## SET PROBLEM
Your task is to copy every line of the entries that contains "picture".

"""

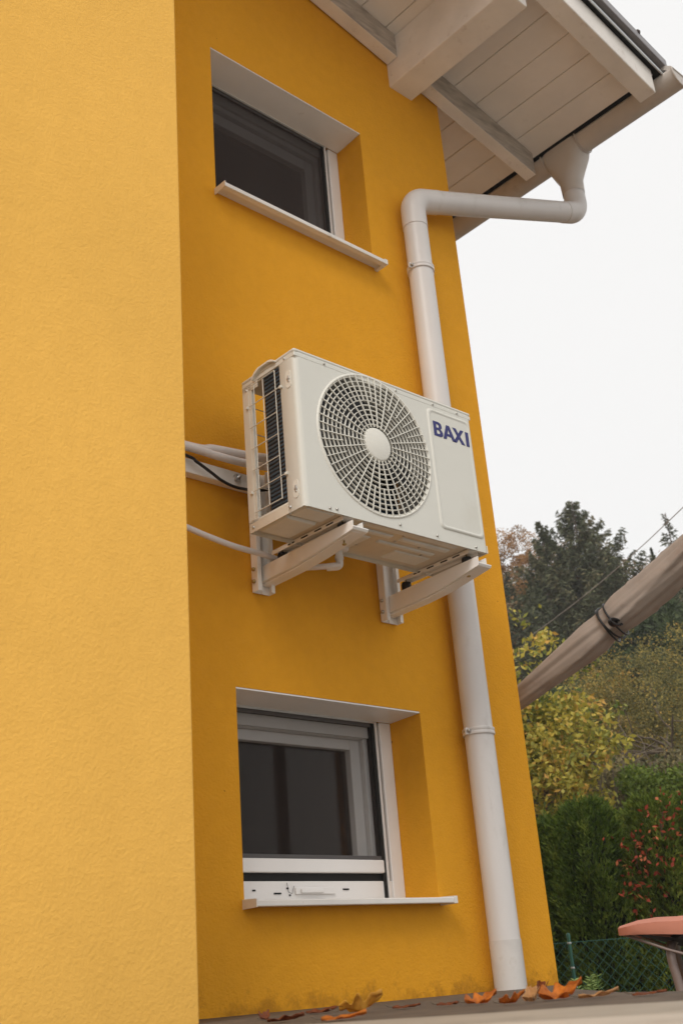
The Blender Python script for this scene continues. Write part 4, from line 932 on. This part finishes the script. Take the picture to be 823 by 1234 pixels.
# garden swing with pink canopy
SW = at(745, 1126, 5.1); SZ = SW.z
sw = empty('garden_swing', Vector((SW.x, SW.y, GZ)), label='garden swing with salmon pink canopy and curved tube frame in front of the hedge', cat='garden swing')
M['pink'] = varied('salmon_canvas', (.62, .25, .17), .08, 5, .8, bmp=.2, bscale=20); M['tube'] = varied('mauve_brown_tube', (.26, .20, .18), .1, 8, .4)
SD = (Vector((SW.x, SW.y, 0)).normalized() + HR * .10).normalized(); SRt = Vector((SD.y, -SD.x, 0))
def sp_(s_, d_, z): return Vector((SW.x, SW.y, 0)) + SRt * s_ + SD * d_ + Vector((0, 0, z))
def swb(q, n, mt, **k): o = q.build(n, mt, None, **k); o.parent = sw; o.location = -Vector(sw.location); return o
q = MB(); nu, nv = 22, 10; WD, DP = 1.9, 1.15; vs = []
for j in range(nv + 1):
    for i in range(nu + 1):
        u, v = i / nu, j / nv; e = min(1, min(u, 1 - u) * 14) ; f_ = min(1, min(v, 1 - v) * 10)
        z = SZ + .046 + .010 * math.sin(pi * v) * 1 + .010 * e * f_ + .005 * math.sin(u * pi) + .004 * math.sin(u * 31)
        z = z - .012 * (1 - e) - .010 * (1 - f_); vs.append(sp_(u * WD, v * DP, z))
q.add(vs, [(j * (nu + 1) + i, j * (nu + 1) + i + 1, (j + 1) * (nu + 1) + i + 1, (j + 1) * (nu + 1) + i) for j in range(nv) for i in range(nu)], True)
per = [(i / nu, 0) for i in range(nu + 1)] + [(1, j / nv) for j in range(1, nv + 1)] + [(i / nu, 1) for i in range(nu - 1, -1, -1)] + [(0, j / nv) for j in range(nv - 1, 0, -1)]
vs = []
for k, (u, v) in enumerate(per):
    idx = round(v * nv) * (nu + 1) + round(u * nu)
    top_ = q.v[idx]; out = .006 * math.sin(k * 1.7); p = Vector(top_); vs += [p, sp_(u * WD, v * DP, p.z - .03) + HX * (-.006 + out * .4), sp_(u * WD, v * DP, SZ - .004 - .022 * min(1, u * WD / .3, (1 - u) * WD / .3) + .003 * math.sin(k * .9)) + HX * out]
m3 = len(per); q.add(vs, [(3 * k + l, 3 * ((k + 1) % m3) + l, 3 * ((k + 1) % m3) + l + 1, 3 * k + l + 1) for k in range(m3) for l in range(2)], True)
swb(q, 'canopy', M['pink'], fix=False)
q = MB(); vs = []
for j in range(9):
    for i in range(17):
        u, v = i / 16, j / 8; sag = .19 * math.sin(min(1, u * 2.2) * pi / 2) * (1 if u < .6 else 1 - (u - .6) * .6) * (.35 + .65 * math.sin(pi * (v * .8 + .1))); vs.append(sp_(.02 + u * (WD - .04), .02 + v * (DP - .04), SZ + .008 - sag))
q.add(vs, [(j * 17 + i, j * 17 + i + 1, (j + 1) * 17 + i + 1, (j + 1) * 17 + i) for j in range(8) for i in range(16)], True); swb(q, 'canopy_lining', mat('black_lining', (.018, .012, .014), .8), fix=False)
for dd in (.06, DP - .06):
    q = MB(); q.tube([sp_(.015, dd, SZ + .0), sp_(.20, dd - .03, SZ - .080), sp_(.40, dd - .03, SZ - .15), sp_(.8, dd - .03, SZ - .20)], .0065, 8); swb(q, 'canopy_stay', M['tube'])
for side, s0, flip in ((0, .265, 1), (1, WD - .265, -1)):
    for dd, spread in ((.12, -.26), (.62, .30)):
        q = MB(); pth = smoothpath([sp_(s0 - flip * -.035, .37, SZ + .0), sp_(s0 - flip * .03, .37 + (dd - .37) * .4, SZ - .03), sp_(s0 - flip * .06, dd, SZ - .10), sp_(s0 - flip * .04, dd + spread * .1, SZ - .30), sp_(s0 - flip * .02, dd + spread * .4, SZ - .8), sp_(s0 + flip * .02, dd + spread, GZ + .01)], 6)
        q.tube(pth, .021, 12, squash=1.0); swb(q, 'leg', M['tube'])
    q = MB(); q.tube([sp_(s0 + flip * -.02, .30, SZ - .005), sp_(s0 + flip * -.02, .46, SZ - .005)], .028, 12); swb(q, 'joint_sleeve', M['tube'])
    q = MB(); hs = sp_(s0 + flip * .10, .22, SZ - .02); pts = []
    for k in range(60): a = k / 60 * 2 * pi * 9; pts.append(hs + Vector((math.cos(a) * .011, math.sin(a) * .011, -.05 - k * .0008)))
    q.tube(pts, .0025, 5); q.tube(smoothpath([hs + Vector((0, 0, .0)), hs + HR * .012 + Vector((0, 0, -.015)), hs + Vector((0, 0, -.035)), hs + HR * -.01 + Vector((0, 0, -.03))], 5), .0035, 6)
    q.tube(smoothpath([hs + Vector((0, 0, -.095)), hs + HR * .012 + Vector((0, 0, -.105)), hs + Vector((0, 0, -.125))], 5), .0035, 6); swb(q, 'spring_hook', M['galv'])
    q = MB(); q.tube([hs + Vector((0, 0, -.12)), hs + HR * .03 + Vector((0, 0, -1.15))], .008, 8); swb(q, 'hanger', M['tube'])
q = MB(); q.hexa([sp_(a, b_, c_) for c_ in (GZ + .42, GZ + .48) for b_ in (.10, .60) for a in (.36, WD - .36)]); swb(q, 'seat', M['rubber'], bevel=.02)
q = MB(); q.hexa([sp_(a, b_ + k_, c_) for c_, k_ in ((GZ + .49, 0), (GZ + 1.0, .14)) for b_ in (.56, .62) for a in (.36, WD - .36)]); swb(q, 'backrest', M['rubber'], bevel=.02)

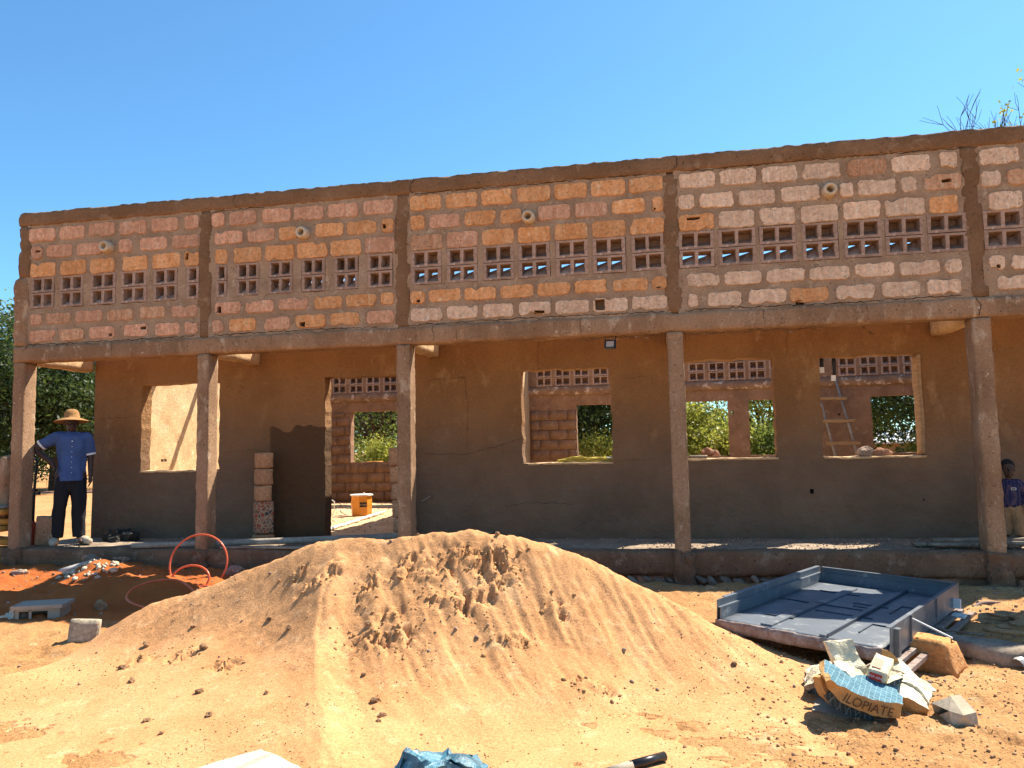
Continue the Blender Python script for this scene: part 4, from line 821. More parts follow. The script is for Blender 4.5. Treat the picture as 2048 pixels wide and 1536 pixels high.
# ------------------------------------------------------------------ in front of the building
def tube_thing(name, pts, r, m, lab, cat, n=10, sub=6):
    P = [Vector(p) for p in pts]; out = []
    for i in range(len(P)-1):                         # Catmull-Rom
        p0, p1, p2, p3 = P[max(i-1, 0)], P[i], P[i+1], P[min(i+2, len(P)-1)]
        for k in range(sub):
            t_ = k/sub; out.append(.5*((2*p1)+(p2-p0)*t_+(2*p0-5*p1+4*p2-p3)*t_*t_+(3*p1-p0-3*p2+p3)*t_**3))
    out.append(P[-1]); return thing(name, MB().tube(out, r, n).mesh(name, True), m, lab, cat)
loop = []
def arc(cx, cy, cz, rx, rz, a0, a1, n, tilt=0., twist=0.): return [(cx+rx*math.cos(R(a0+(a1-a0)*k/n)), cy+tilt*math.sin(R(a0+(a1-a0)*k/n))+twist*k/n, cz+rz*math.sin(R(a0+(a1-a0)*k/n))) for k in range(n+1)]
loop += [(3.85, -2.05, -.30), (3.45, -1.98, -.29), (3.0, -1.85, -.235)]
loop += [(2.80, -1.60, -.19), (2.83, -1.36, -.14), (3.08, -1.28, -.13), (3.38, -1.45, -.2), (3.50, -1.55, -.27), (3.3, -1.1, -.22)]
loop += arc(2.86, -.72, -.22, .22, .14, 220, -20, 8, .05)
loop += [(3.08, -.75, -.33), (2.95, -.6, -.38)]
loop += arc(2.76, -.45, -.09, .335, .30, 250, -60, 16, .06, .06)
loop += [(2.95, -.5, -.38), (3.3, -.7, -.30)]
tube_thing('orange_hose', loop, .0108, M_hose, 'orange plastic hose coiled in loops between the plinth and the sand pile', 'hose')
t = root('plastic_box', 'overturned grey plastic box with an open side in front of the red soil', 'box', (2.32, -2.15, -.40))
Mx = TM(2.33, -2.12, -.41, 22, 0, 0)
bx = MB()
for (a, b_, c, d, e, f) in [(-.2, .2, -.13, .13, .20, .212), (-.19, -.178, -.12, .12, 0, .2), (.178, .19, -.12, .12, 0, .2), (-.19, .19, .108, .12, 0, .2), (-.19, -.15, -.12, -.108, 0, .2), (-.07, -.05, -.12, -.108, 0, .2), (.08, .19, -.12, -.108, 0, .2), (-.15, .08, -.12, -.108, .165, .2)]: bx.box(a, b_, c, d, e, f, Mx)
obj('body', bx.mesh('body'), M_greycrate, parent=t)
obj('rim', MB().box(-.215, .215, -.145, -.13, .185, .216, Mx).box(-.215, .215, .13, .145, .185, .216, Mx).box(-.215, -.2, -.145, .145, .185, .2155, Mx).box(.2, .215, -.145, .145, .185, .2155, Mx).mesh('rim'), M_greycrate, parent=t)
tube_thing('grey_pipe', [(1.28, -1.5, -.33), (1.8, -1.82, -.33), (2.42, -2.2, -.36)], .034, M_pipe, 'dirty grey plastic pipe lying at the left edge beside the overturned box', 'pipe')
cr_heap('rag', 2.1, -2.2, .13, .10, .10, M_rag, 'pale crumpled rag on the ground against the grey pipe', 'rag', 560).location = (0, 0, -.36)
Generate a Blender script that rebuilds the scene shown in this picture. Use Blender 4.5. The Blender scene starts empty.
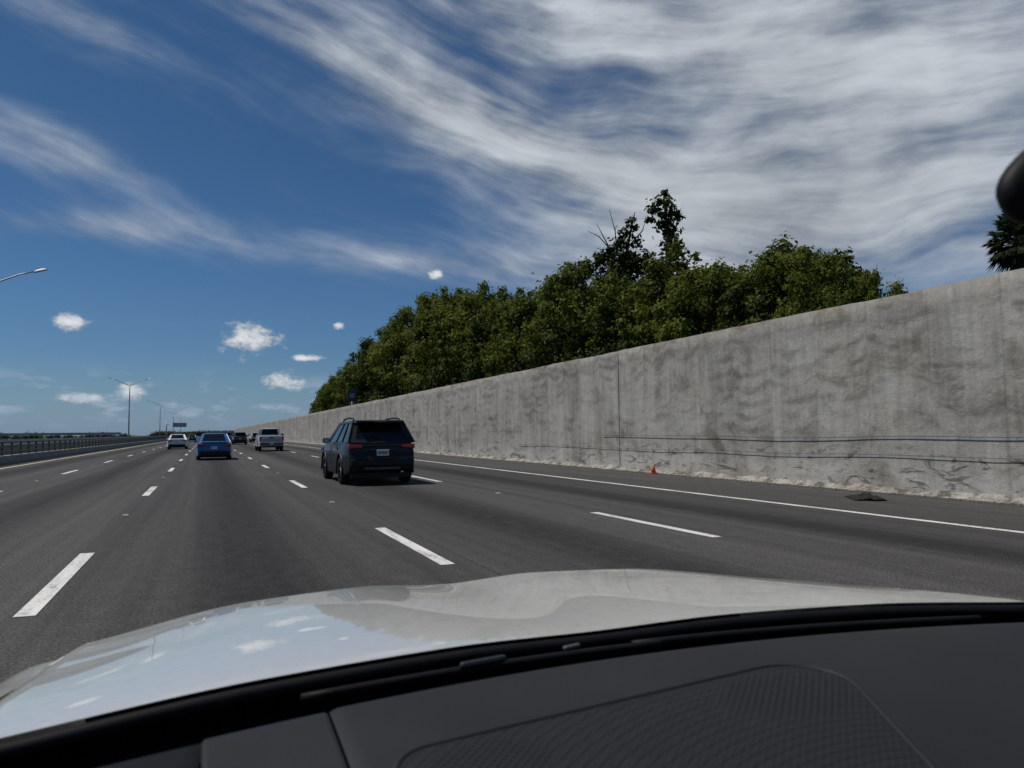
import bpy, bmesh, math, random
import numpy as np
from mathutils import Vector, Matrix, noise as mnoise
random.seed(4)
rad = math.radians
scene = bpy.context.scene
scene.view_settings.view_transform = 'Standard'
scene.view_settings.look = 'None'
scene.view_settings.exposure = 0

# ------------------------------------------------------------------ helpers
def link(o, parent=None):
    scene.collection.objects.link(o)
    if parent is not None:
        o.parent = parent
    return o

def empty(name, loc=(0, 0, 0)):
    e = bpy.data.objects.new(name, None)
    e.empty_display_size = 0.2
    e.location = loc
    return link(e)

def mesh_obj(name, verts, faces, mats=(), parent=None, smooth=False, mi=None):
    me = bpy.data.meshes.new(name)
    me.from_pydata([tuple(v) for v in verts], [], [tuple(f) for f in faces])
    for m in mats:
        me.materials.append(m)
    if mi is not None:
        me.polygons.foreach_set('material_index', mi)
    if smooth:
        me.polygons.foreach_set('use_smooth', [True] * len(me.polygons))
    me.update()
    return link(bpy.data.objects.new(name, me), parent)

def bm_obj(name, bm, mats, parent=None, smooth=False):
    me = bpy.data.meshes.new(name)
    bmesh.ops.recalc_face_normals(bm, faces=bm.faces[:])
    bm.to_mesh(me); bm.free()
    for m in mats:
        me.materials.append(m)
    if smooth:
        me.polygons.foreach_set('use_smooth', [True] * len(me.polygons))
    return link(bpy.data.objects.new(name, me), parent)

def bevel(o, w, seg=2, ang=30):
    m = o.modifiers.new('bevel', 'BEVEL')
    m.width = w; m.segments = seg; m.limit_method = 'ANGLE'; m.angle_limit = rad(ang)
    return m

def box(name, c, s, mat, parent=None, bev=0.0, rot=None):
    bm = bmesh.new()
    bmesh.ops.create_cube(bm, size=1)
    for v in bm.verts:
        v.co = Vector((v.co.x * s[0], v.co.y * s[1], v.co.z * s[2]))
    o = bm_obj(name, bm, [mat], parent)
    o.location = c
    if rot: o.rotation_euler = rot
    if bev: bevel(o, bev)
    return o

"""

## WRITTEN RESPONSE
The Blender Python script for this scene continues. Write part 4, from line 932 on. This part finishes the script. Take the picture to be 823 by 1234 pixels.
Continue the Blender Python script for this scene: part 4, from line 821. More parts follow. The script is for Blender 4.5. Treat the picture as 2048 pixels wide and 1536 pixels high.
Generate a Blender script that rebuilds the scene shown in this picture. Use Blender 4.5. The Blender scene starts empty.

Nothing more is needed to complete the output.